** Data shown **
* * * * * * *

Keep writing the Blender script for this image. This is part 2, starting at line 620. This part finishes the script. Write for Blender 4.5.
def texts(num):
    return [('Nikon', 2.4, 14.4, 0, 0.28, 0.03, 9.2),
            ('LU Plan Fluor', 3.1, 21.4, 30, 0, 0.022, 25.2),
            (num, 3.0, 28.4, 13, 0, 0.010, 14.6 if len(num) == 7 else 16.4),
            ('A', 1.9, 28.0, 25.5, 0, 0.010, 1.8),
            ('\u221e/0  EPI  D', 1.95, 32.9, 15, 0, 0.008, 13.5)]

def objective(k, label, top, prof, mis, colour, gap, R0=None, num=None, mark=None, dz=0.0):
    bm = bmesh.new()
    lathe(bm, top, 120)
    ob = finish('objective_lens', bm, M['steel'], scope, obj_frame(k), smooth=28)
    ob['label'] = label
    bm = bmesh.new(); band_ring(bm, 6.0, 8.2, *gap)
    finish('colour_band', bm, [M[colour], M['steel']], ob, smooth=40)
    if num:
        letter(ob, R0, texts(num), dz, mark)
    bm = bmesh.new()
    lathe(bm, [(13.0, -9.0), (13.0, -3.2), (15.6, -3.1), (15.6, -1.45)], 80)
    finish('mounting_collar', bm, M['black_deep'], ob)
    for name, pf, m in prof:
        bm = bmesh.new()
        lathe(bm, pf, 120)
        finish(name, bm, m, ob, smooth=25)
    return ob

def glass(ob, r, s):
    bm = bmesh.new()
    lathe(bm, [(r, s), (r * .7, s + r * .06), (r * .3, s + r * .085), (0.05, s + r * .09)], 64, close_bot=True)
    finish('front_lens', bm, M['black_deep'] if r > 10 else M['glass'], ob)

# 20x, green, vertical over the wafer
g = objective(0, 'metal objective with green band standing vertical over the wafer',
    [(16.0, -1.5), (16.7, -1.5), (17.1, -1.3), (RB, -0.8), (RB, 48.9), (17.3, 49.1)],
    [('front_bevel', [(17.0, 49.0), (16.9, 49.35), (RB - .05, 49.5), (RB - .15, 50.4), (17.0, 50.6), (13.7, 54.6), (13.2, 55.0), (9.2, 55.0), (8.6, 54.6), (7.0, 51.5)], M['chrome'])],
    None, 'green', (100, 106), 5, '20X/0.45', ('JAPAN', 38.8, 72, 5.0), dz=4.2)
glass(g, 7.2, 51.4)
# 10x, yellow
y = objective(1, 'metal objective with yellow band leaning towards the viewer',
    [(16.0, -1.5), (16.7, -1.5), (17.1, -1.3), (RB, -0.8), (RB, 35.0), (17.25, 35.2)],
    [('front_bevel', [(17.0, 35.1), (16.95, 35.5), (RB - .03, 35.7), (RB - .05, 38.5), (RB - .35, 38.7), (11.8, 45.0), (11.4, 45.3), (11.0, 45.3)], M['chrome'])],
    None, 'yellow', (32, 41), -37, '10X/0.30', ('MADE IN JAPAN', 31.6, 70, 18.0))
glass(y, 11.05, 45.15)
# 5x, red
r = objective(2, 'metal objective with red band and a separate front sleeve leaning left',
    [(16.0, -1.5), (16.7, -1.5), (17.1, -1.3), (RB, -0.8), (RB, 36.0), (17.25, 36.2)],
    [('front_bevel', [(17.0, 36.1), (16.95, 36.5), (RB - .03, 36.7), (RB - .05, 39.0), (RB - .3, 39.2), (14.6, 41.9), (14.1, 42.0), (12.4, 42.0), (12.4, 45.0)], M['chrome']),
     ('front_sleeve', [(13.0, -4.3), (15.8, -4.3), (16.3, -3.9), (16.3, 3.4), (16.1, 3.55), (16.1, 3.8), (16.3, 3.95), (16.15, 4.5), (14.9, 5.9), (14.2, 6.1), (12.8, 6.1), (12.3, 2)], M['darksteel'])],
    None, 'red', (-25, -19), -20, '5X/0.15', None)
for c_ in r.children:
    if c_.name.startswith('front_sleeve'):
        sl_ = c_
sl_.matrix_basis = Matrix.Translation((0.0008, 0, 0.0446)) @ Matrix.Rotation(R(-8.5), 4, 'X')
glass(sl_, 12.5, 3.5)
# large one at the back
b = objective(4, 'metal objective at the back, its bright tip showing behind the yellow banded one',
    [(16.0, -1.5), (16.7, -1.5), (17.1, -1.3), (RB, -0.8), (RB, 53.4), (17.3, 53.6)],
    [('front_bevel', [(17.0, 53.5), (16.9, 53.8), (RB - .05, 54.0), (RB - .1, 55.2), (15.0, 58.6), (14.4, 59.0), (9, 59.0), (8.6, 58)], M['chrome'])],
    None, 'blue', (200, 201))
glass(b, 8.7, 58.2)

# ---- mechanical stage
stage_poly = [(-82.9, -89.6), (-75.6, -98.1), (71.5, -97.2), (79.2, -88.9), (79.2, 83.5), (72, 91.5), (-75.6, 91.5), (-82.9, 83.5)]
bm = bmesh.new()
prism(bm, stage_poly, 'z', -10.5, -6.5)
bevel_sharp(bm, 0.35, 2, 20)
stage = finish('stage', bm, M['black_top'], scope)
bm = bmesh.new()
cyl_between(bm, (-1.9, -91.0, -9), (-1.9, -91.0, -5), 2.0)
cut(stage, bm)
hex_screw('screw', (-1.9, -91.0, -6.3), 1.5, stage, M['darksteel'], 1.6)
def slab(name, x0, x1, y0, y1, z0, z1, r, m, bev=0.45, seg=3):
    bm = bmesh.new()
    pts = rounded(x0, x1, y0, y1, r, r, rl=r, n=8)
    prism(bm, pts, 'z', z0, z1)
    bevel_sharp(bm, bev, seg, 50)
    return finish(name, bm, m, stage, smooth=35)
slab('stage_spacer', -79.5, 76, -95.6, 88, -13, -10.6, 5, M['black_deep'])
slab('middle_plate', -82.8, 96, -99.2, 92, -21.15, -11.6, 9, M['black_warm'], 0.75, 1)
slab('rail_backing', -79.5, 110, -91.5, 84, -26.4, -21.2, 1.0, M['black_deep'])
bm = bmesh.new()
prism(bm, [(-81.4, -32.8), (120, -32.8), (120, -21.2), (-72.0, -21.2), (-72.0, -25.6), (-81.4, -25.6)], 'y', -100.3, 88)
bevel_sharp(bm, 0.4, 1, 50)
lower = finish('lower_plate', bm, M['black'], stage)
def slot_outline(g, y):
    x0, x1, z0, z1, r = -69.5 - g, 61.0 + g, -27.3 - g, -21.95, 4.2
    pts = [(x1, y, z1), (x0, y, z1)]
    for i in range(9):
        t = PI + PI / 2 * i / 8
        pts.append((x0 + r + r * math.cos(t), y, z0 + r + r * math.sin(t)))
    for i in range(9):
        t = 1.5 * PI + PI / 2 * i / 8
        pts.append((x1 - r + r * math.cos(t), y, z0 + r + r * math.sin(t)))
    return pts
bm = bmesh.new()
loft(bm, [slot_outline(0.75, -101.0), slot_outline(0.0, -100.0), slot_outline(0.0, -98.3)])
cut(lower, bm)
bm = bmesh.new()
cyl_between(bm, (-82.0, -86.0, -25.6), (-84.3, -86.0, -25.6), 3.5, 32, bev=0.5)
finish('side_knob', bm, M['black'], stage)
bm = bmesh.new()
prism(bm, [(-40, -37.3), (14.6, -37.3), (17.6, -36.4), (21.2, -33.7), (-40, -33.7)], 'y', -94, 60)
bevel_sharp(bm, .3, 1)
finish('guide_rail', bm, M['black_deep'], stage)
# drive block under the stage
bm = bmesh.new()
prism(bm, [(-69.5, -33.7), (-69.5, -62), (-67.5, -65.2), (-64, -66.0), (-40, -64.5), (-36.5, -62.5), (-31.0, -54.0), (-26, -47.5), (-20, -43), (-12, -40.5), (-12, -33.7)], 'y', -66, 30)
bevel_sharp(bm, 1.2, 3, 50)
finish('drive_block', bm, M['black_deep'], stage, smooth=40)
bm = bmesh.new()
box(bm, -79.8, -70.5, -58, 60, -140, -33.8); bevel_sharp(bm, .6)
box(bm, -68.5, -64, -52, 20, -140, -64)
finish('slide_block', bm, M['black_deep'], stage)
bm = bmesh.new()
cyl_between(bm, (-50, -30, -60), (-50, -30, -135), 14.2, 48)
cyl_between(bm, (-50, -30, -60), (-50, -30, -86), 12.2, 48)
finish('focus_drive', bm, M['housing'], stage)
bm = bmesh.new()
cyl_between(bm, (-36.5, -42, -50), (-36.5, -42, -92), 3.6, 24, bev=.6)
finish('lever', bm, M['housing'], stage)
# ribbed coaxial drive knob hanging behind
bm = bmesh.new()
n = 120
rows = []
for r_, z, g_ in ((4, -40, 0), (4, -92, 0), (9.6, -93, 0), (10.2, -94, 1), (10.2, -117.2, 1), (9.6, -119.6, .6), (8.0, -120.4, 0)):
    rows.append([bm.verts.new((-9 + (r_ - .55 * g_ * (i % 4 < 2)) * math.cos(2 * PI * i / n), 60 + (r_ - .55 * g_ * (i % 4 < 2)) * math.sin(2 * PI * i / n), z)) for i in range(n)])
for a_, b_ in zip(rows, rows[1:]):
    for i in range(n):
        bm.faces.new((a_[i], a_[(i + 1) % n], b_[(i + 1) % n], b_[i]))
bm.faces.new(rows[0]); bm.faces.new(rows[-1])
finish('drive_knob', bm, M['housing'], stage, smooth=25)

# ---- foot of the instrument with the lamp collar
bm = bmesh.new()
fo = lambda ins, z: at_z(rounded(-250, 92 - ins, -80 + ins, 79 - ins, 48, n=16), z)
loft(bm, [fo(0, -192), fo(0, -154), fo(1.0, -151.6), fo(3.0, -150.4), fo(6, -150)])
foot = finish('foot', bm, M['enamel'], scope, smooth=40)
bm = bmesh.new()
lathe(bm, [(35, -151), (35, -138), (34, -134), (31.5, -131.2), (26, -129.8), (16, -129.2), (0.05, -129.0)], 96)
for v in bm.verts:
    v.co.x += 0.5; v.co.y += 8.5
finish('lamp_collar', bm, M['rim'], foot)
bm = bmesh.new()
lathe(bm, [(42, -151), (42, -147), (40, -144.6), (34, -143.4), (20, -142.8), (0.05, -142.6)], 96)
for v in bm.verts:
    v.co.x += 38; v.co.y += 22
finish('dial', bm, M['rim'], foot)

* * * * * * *

** Written exercise **
In the listing above, reproduce the first line and each one after it through the line that contains "0, 0.008, 13.5)]".

** Result below **
Keep writing the Blender script for this image. This is part 2, starting at line 620. This part finishes the script. Write for Blender 4.5.
def texts(num):
    return [('Nikon', 2.4, 14.4, 0, 0.28, 0.03, 9.2),
            ('LU Plan Fluor', 3.1, 21.4, 30, 0, 0.022, 25.2),
            (num, 3.0, 28.4, 13, 0, 0.010, 14.6 if len(num) == 7 else 16.4),
            ('A', 1.9, 28.0, 25.5, 0, 0.010, 1.8),
            ('\u221e/0  EPI  D', 1.95, 32.9, 15, 0, 0.008, 13.5)]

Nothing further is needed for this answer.